Aside from required patience to set anything up, hifi isn't fast food despite Nubert's door-to-door delivery. Served cold isn't the ticket either. Especially winter deliveries where contents might as well pop out a refrigerator want 'thawing' to eliminate condensation. But enough foreplay. Time to roll up pant legs and step into the test waters. One of the first albums to travel from my JRiver'd laptop to the A-300 via USB was 2011's Thread of Life from Magnus Öström, Swedish ex drummer of e.s.t. "Weight of Death" packs a powerful warm bass foundation overlaid with reverberant organ and piano sounds whose timbre and arrangement could nearly stem from a multi-tracking soloist weaponized with a Korg M1. Except that this artist is so lyrical of melody and atmosphere that my penchant for excess and kitsch responds with clockwise turns on the volume. And such opulence and fill nearly shocked a bit with the Schwabian boxes. This started in the low bass.
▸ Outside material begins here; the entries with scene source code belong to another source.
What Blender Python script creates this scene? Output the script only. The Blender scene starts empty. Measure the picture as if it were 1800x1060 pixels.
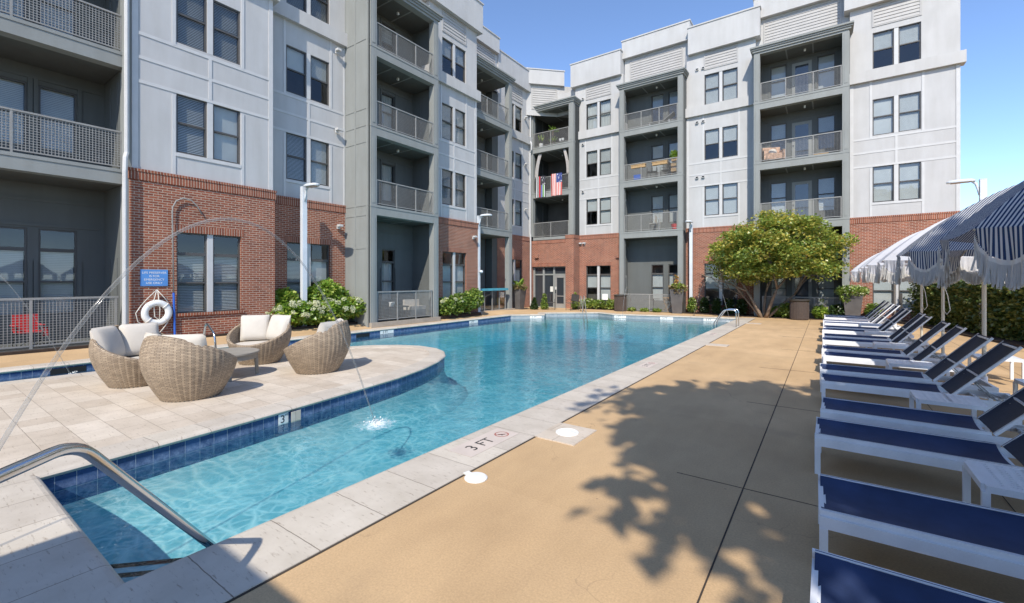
import bpy, bmesh, math, random
from math import sin, cos, pi, radians, sqrt
from mathutils import Vector, Matrix, noise
from mathutils.geometry import tessellate_polygon
S = bpy.context.scene
COL = S.collection

# ------------------------------------------------------------------ camera, sky, sun, exposure
cam = bpy.data.cameras.new("camera"); co = bpy.data.objects.new("camera", cam); COL.objects.link(co)
cam.sensor_width = 36; cam.lens = 36 * 783 / 1800; cam.shift_y = -37 / 1800
cam.clip_start = .05; cam.clip_end = 2000
co.location = (0, 0, 1.8); co.rotation_euler = (pi / 2, 0, radians(35.18))
S.camera = co
SUN_EL = 44.0; SUN_AZ = (0.414, -0.910)          # direction towards the sun, on the ground plane
W = bpy.data.worlds.new("World"); S.world = W; W.use_nodes = True
wn = W.node_tree.nodes; bg = wn["Background"]
sky = wn.new("ShaderNodeTexSky"); sky.sky_type = 'NISHITA'; sky.sun_disc = False
sky.sun_elevation = radians(SUN_EL); sky.sun_rotation = math.atan2(SUN_AZ[0], SUN_AZ[1])
sky.air_density = .65; sky.dust_density = .15; sky.ozone_density = 3.2
W.node_tree.links.new(sky.outputs[0], bg.inputs[0]); bg.inputs[1].default_value = .15
sl = bpy.data.lights.new("sun", 'SUN'); sl.energy = 2.5; sl.angle = radians(.5); sl.color = (1, .93, .82)
so = bpy.data.objects.new("sun", sl); COL.objects.link(so); so.location = (20, -40, 40)
ce = cos(radians(SUN_EL))
so.rotation_euler = Vector((-SUN_AZ[0] * ce, -SUN_AZ[1] * ce, -sin(radians(SUN_EL)))).to_track_quat('-Z', 'Y').to_euler()
S.view_settings.view_transform = 'Standard'; S.view_settings.look = 'None'
S.view_settings.gamma = 1; S.view_settings.exposure = 1.08
S.cycles.max_bounces = 8; S.cycles.transparent_max_bounces = 16
S.cycles.caustics_reflective = False; S.cycles.caustics_refractive = False

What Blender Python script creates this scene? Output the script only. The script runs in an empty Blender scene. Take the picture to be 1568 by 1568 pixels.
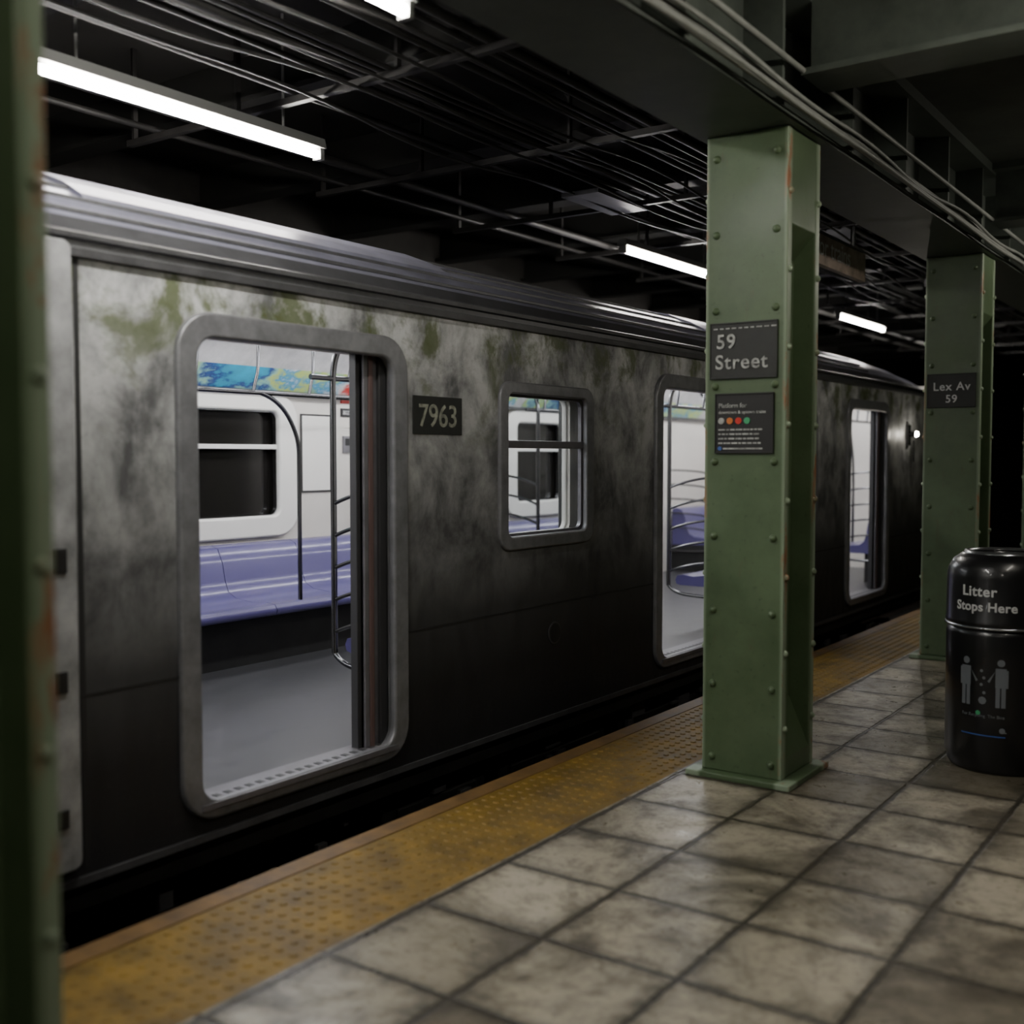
import bpy, math, random
from mathutils import Vector, Matrix
random.seed(7)
S = bpy.context.scene
COL = S.collection

# ---------------------------------------------------------------- materials
def newmat(name):
    m = bpy.data.materials.new(name); m.use_nodes = True
    nt = m.node_tree
    return m, nt, nt.nodes, nt.links, nt.nodes['Principled BSDF']

def mat(name, col, rough=0.5, metal=0.0, emit=None, es=0.0, var=0.0, vscale=8.0, bump=0.0, coat=0.0):
    m, nt, N, L, b = newmat(name)
    b.inputs['Base Color'].default_value = (*col, 1)
    b.inputs['Roughness'].default_value = rough
    b.inputs['Metallic'].default_value = metal
    b.inputs['Coat Weight'].default_value = coat
    if emit:
        b.inputs['Emission Color'].default_value = (*emit, 1)
        b.inputs['Emission Strength'].default_value = es
    if var > 0 or bump > 0:
        tc = N.new('ShaderNodeTexCoord')
        nz = N.new('ShaderNodeTexNoise'); nz.inputs['Scale'].default_value = vscale
        nz.inputs['Detail'].default_value = 6; nz.inputs['Roughness'].default_value = 0.65
        L.new(tc.outputs['Object'], nz.inputs['Vector'])
        if var > 0:
            cr = N.new('ShaderNodeValToRGB')
            cr.color_ramp.elements[0].position = 0.3; cr.color_ramp.elements[1].position = 0.7
            cr.color_ramp.elements[0].color = (*[c*(1-var) for c in col], 1)
            cr.color_ramp.elements[1].color = (*[min(1, c*(1+var)) for c in col], 1)
            L.new(nz.outputs['Fac'], cr.inputs['Fac']); L.new(cr.outputs['Color'], b.inputs['Base Color'])
            mr = N.new('ShaderNodeMapRange'); mr.inputs['To Min'].default_value = max(0.03, rough-0.15*var*2)
            mr.inputs['To Max'].default_value = min(1, rough+0.15*var*2)
            L.new(nz.outputs['Fac'], mr.inputs['Value']); L.new(mr.outputs['Result'], b.inputs['Roughness'])
        if bump > 0:
            bp = N.new('ShaderNodeBump'); bp.inputs['Strength'].default_value = bump; bp.inputs['Distance'].default_value = 0.01
            L.new(nz.outputs['Fac'], bp.inputs['Height']); L.new(bp.outputs['Normal'], b.inputs['Normal'])
    return m

def mth(N, L, op, a, b=None, clamp=False):
    n = N.new('ShaderNodeMath'); n.operation = op; n.use_clamp = clamp
    for i, v in enumerate((a, b)):
        if v is None: continue
        if isinstance(v, (int, float)): n.inputs[i].default_value = v
        else: L.new(v, n.inputs[i])
    return n.outputs[0]

def rng(N, L, v, a, b, c=0.0, d=1.0):
    n = N.new('ShaderNodeMapRange'); L.new(v, n.inputs['Value'])
    n.inputs['From Min'].default_value = a; n.inputs['From Max'].default_value = b
    n.inputs['To Min'].default_value = c; n.inputs['To Max'].default_value = d
    return n.outputs['Result']

def mixc(N, L, f, a, b):
    n = N.new('ShaderNodeMix'); n.data_type = 'RGBA'
    if isinstance(f, (int, float)): n.inputs[0].default_value = f
    else: L.new(f, n.inputs[0])
    for i, v in ((6, a), (7, b)):
        if isinstance(v, tuple): n.inputs[i].default_value = (*v, 1)
        else: L.new(v, n.inputs[i])
    return n.outputs[2]

def noise(N, L, vec, scale, detail=5, rough=0.6, dist=0.0):
    n = N.new('ShaderNodeTexNoise'); L.new(vec, n.inputs['Vector'])
    n.inputs['Scale'].default_value = scale; n.inputs['Detail'].default_value = detail
    n.inputs['Roughness'].default_value = rough; n.inputs['Distortion'].default_value = dist
    return n.outputs['Fac']

def mapping(N, L, vec, sc):
    n = N.new('ShaderNodeMapping'); n.inputs['Scale'].default_value = sc
    L.new(vec, n.inputs['Vector']); return n.outputs[0]

def train_mat():
    m, nt, N, L, b = newmat('weathered_shaded_car_steel')
    tc = N.new('ShaderNodeTexCoord'); v = tc.outputs['Object']
    sp = N.new('ShaderNodeSeparateXYZ'); L.new(v, sp.inputs[0]); z = sp.outputs['Z']
    vs = mapping(N, L, v, (1, 1, 0.8))
    n1 = noise(N, L, vs, 3.6, 8, 0.64, 0.25)
    n2 = noise(N, L, vs, 3.3, 7, 0.68, 0.4)
    n3 = noise(N, L, mapping(N, L, v, (1, 3, 0.7)), 5, 6, 0.7)
    n4 = noise(N, L, v, 30, 4, 0.7)
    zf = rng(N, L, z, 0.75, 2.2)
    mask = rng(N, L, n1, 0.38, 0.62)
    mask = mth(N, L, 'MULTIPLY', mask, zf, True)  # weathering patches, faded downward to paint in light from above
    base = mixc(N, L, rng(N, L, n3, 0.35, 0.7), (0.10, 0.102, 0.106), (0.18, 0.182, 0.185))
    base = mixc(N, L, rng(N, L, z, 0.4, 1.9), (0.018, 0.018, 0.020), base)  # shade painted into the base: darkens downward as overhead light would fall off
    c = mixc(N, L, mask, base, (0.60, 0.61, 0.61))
    zg = rng(N, L, z, 1.45, 2.2)
    zt = mth(N, L, 'ADD', n2, mth(N, L, 'MULTIPLY', zg, 0.12))
    g = rng(N, L, zt, 0.60, 0.71)
    g = mth(N, L, 'MULTIPLY', g, zg, True)
    c = mixc(N, L, mth(N, L, 'MULTIPLY', g, 0.85), c, (0.075, 0.098, 0.020))
    c = mixc(N, L, rng(N, L, n4, 0.55, 0.8, 0, 0.35), c, (0.05, 0.05, 0.045))
    L.new(c, b.inputs['Base Color'])
    b.inputs['Metallic'].default_value = 0.15
    L.new(rng(N, L, n3, 0.3, 0.7, 0.42, 0.62), b.inputs['Roughness'])
    bp = N.new('ShaderNodeBump'); bp.inputs['Strength'].default_value = 0.12; bp.inputs['Distance'].default_value = 0.01
    L.new(n4, bp.inputs['Height']); L.new(bp.outputs['Normal'], b.inputs['Normal'])
    return m

def column_mat():
    m, nt, N, L, b = newmat('green_column_paint')
    tc = N.new('ShaderNodeTexCoord'); v = tc.outputs['Object']
    sp = N.new('ShaderNodeSeparateXYZ'); L.new(v, sp.inputs[0])
    ax = mth(N, L, 'ABSOLUTE', sp.outputs['X']); ay = mth(N, L, 'ABSOLUTE', sp.outputs['Y'])
    ex = rng(N, L, ax, 0.19, 0.2095); ey = rng(N, L, ay, 0.15, 0.19)
    edge = mth(N, L, 'MULTIPLY', ex, ey, True)
    inf = N.new('ShaderNodeObjectInfo')
    off = N.new('ShaderNodeVectorMath'); off.operation = 'ADD'; L.new(v, off.inputs[0])
    L.new(inf.outputs['Location'], off.inputs[1]); v2 = off.outputs[0]
    n1 = noise(N, L, v2, 3, 6, 0.65)
    n2 = noise(N, L, mapping(N, L, v2, (1, 1, 0.35)), 7, 6, 0.7)
    n3 = noise(N, L, v2, 40, 3, 0.7)
    n5 = noise(N, L, mapping(N, L, v2, (1, 1, 0.25)), 14, 5, 0.75)
    c = mixc(N, L, rng(N, L, n1, 0.3, 0.7), (0.064, 0.102, 0.048), (0.100, 0.150, 0.074))
    c = mixc(N, L, rng(N, L, n3, 0.62, 0.78, 0, 0.6), c, (0.025, 0.035, 0.018))
    c = mixc(N, L, rng(N, L, n5, 0.60, 0.74, 0, 0.5), c, (0.10, 0.085, 0.045))
    c = mixc(N, L, mth(N, L, 'MULTIPLY', edge, 0.7), c, (0.34, 0.42, 0.30))  # edge wear, paled further to paint in lamp light on the flange edges
    r = mth(N, L, 'MULTIPLY', rng(N, L, n2, 0.55, 0.62), edge, True)
    c = mixc(N, L, r, c, (0.30, 0.125, 0.055))
    L.new(c, b.inputs['Base Color'])
    L.new(rng(N, L, n1, 0.3, 0.7, 0.33, 0.55), b.inputs['Roughness'])
    bp = N.new('ShaderNodeBump'); bp.inputs['Strength'].default_value = 0.25; bp.inputs['Distance'].default_value = 0.008
    L.new(n2, bp.inputs['Height']); L.new(bp.outputs['Normal'], b.inputs['Normal'])
    return m

def tile_mat():
    m, nt, N, L, b = newmat('worn_platform_tiles')
    tc = N.new('ShaderNodeTexCoord'); v = tc.outputs['Object']
    wn = N.new('ShaderNodeTexNoise'); wn.inputs['Scale'].default_value = 6; wn.inputs['Detail'].default_value = 6
    wn.inputs['Roughness'].default_value = 0.7
    L.new(v, wn.inputs['Vector'])
    sb = N.new('ShaderNodeVectorMath'); sb.operation = 'SUBTRACT'; L.new(wn.outputs['Color'], sb.inputs[0]); sb.inputs[1].default_value = (.5, .5, .5)
    sc = N.new('ShaderNodeVectorMath'); sc.operation = 'SCALE'; L.new(sb.outputs[0], sc.inputs[0]); sc.inputs['Scale'].default_value = 0.028
    ad = N.new('ShaderNodeVectorMath'); ad.operation = 'ADD'; L.new(v, ad.inputs[0]); L.new(sc.outputs[0], ad.inputs[1])
    br = N.new('ShaderNodeTexBrick'); L.new(ad.outputs[0], br.inputs['Vector'])
    br.offset = 0.0; br.squash = 1.0
    br.inputs['Scale'].default_value = 1.0
    br.inputs['Brick Width'].default_value = 0.5
    br.inputs['Row Height'].default_value = 0.5
    br.inputs['Mortar Size'].default_value = 0.015
    br.inputs['Mortar Smooth'].default_value = 0.6
    br.inputs['Bias'].default_value = 0.0
    br.inputs['Color1'].default_value = (0.14, 0.12, 0.085, 1)
    br.inputs['Color2'].default_value = (0.44, 0.395, 0.30, 1)
    br.inputs['Mortar'].default_value = (0.014, 0.012, 0.008, 1)
    b2 = N.new('ShaderNodeTexBrick'); L.new(ad.outputs[0], b2.inputs['Vector'])
    b2.offset = 0.0; b2.squash = 1.0
    b2.inputs['Scale'].default_value = 1.0; b2.inputs['Brick Width'].default_value = 0.5; b2.inputs['Row Height'].default_value = 0.5
    b2.inputs['Mortar Size'].default_value = 0.08; b2.inputs['Mortar Smooth'].default_value = 1.0
    n1 = noise(N, L, v, 1.6, 7, 0.72, 0.5)
    n2 = noise(N, L, v, 8, 7, 0.78, 0.3)
    n3 = noise(N, L, v, 35, 4, 0.7)
    c = mixc(N, L, rng(N, L, n1, 0.44, 0.60, 0, 0.85), br.outputs['Color'], (0.065, 0.054, 0.036))
    ed = mth(N, L, 'MULTIPLY', b2.outputs['Fac'], rng(N, L, n2, 0.33, 0.55), True)
    c = mixc(N, L, mth(N, L, 'MULTIPLY', ed, 0.8), c, (0.04, 0.034, 0.022))
    c = mixc(N, L, rng(N, L, n2, 0.5, 0.70, 0, 0.75), c, (0.06, 0.052, 0.036))
    c = mixc(N, L, rng(N, L, n3, 0.55, 0.75, 0, 0.4), c, (0.05, 0.045, 0.032))
    L.new(c, b.inputs['Base Color'])
    L.new(rng(N, L, n2, 0.3, 0.7, 0.2, 0.55), b.inputs['Roughness'])
    h = mth(N, L, 'SUBTRACT', mth(N, L, 'MULTIPLY', n2, 0.3), mth(N, L, 'MULTIPLY', br.outputs['Fac'], 1.0))
    bp = N.new('ShaderNodeBump'); bp.inputs['Strength'].default_value = 0.6; bp.inputs['Distance'].default_value = 0.012
    L.new(h, bp.inputs['Height']); L.new(bp.outputs['Normal'], b.inputs['Normal'])
    return m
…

Obviously bigger boxes like my Spendor SP100R2 develop more shove and pressurization aside from merely making low notes audible. Given that the Nuberts would fit into the British sound furniture four times over; include active electronics; and sell for a mere fraction but warrant this connection... that speaks volumes to their power. In short, these minis do true low bass! This could develop outright snarl on bass runs from fellow Swedish math-rockers Alarma Man's "Cabin in the Sky" (music which this quartet describe as "hit in yer face by a cactus and realizing you like it").

No joke, the nuPro A-300 presses so far south of the bass border that a blind audition could easily suggest a pair of floorstanders. My trusty Quadral Megan VIII work horses for example merely hint at what the A-300 still cover in full. Even when the passive Hanoverians strap to the mighty Audionet monos, they're completely outclassed by the small actives on bass authority. With all that depth plumbing my testers didn't give up on control but instead played it dynamic and rhythmically snappy.

Still digging ex Sex Pistol front man Jonny Lydon's oily lazy pipes, the repetitive bass beats on eights from PIL's "Order of Death" could be counted like pearls on a string. On Black Sun's "Neon Red Sign" from Brit dub steppers Kode 9 I not only watched the progressively descending bass sequences without fading but also without giving up on taut definition.